Most of the accounts sending messages had symbols which are used by far-right groups, including the double lightning bolts of the SS and Pepe the Frog.
Despite the extreme polarization of today’s political climate, much of the Right’s strategy is not new or unique to the Trump era. According to Dr. Cloud, anti-intellectualism has been a staple of right-wing politics since the 1980. “This is actually a tactic and strategy of the Right… to find these snippets of things and then circulate them.”
Recently, far-right organizations have been working across the country to spread their message onto college campuses and challenge the Left and intellectuals.“The campus culture wars,” noted Dr. Cloud, “are an intentional, organized, and systematic strategy of the far right.”
When it comes to fighting back against the Right, Dr. Cloud provided a strategy for effective protest. The Right “appeal to free speech as a pretext for a message about shutting down others,” says Dr. Cloud, but that does not mean their voices should be censored. She believes the best way to combat their speech is with more speech, as protesting Right wing speakers often leads to reducing their appearances.

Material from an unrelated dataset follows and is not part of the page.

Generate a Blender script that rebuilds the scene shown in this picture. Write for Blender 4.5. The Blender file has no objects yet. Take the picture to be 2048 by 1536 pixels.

Cloud also states the biggest issue for the Democratic Party and the Left today is communicating with the disgruntled voters they lost to Trump. “People communicate at the level of their experience, their emotion,” something she believes the Left struggles with.
She is optimistic, however, about the new faces of the American Left. She sees the message of Bernie Sanders, and the election of new left-leaning politicians like Alexandria Ocasio-Cortez and Ilhan Omar as a move towards a strong Left. “Their insurgency represents a popular will… to talk about politics differently.”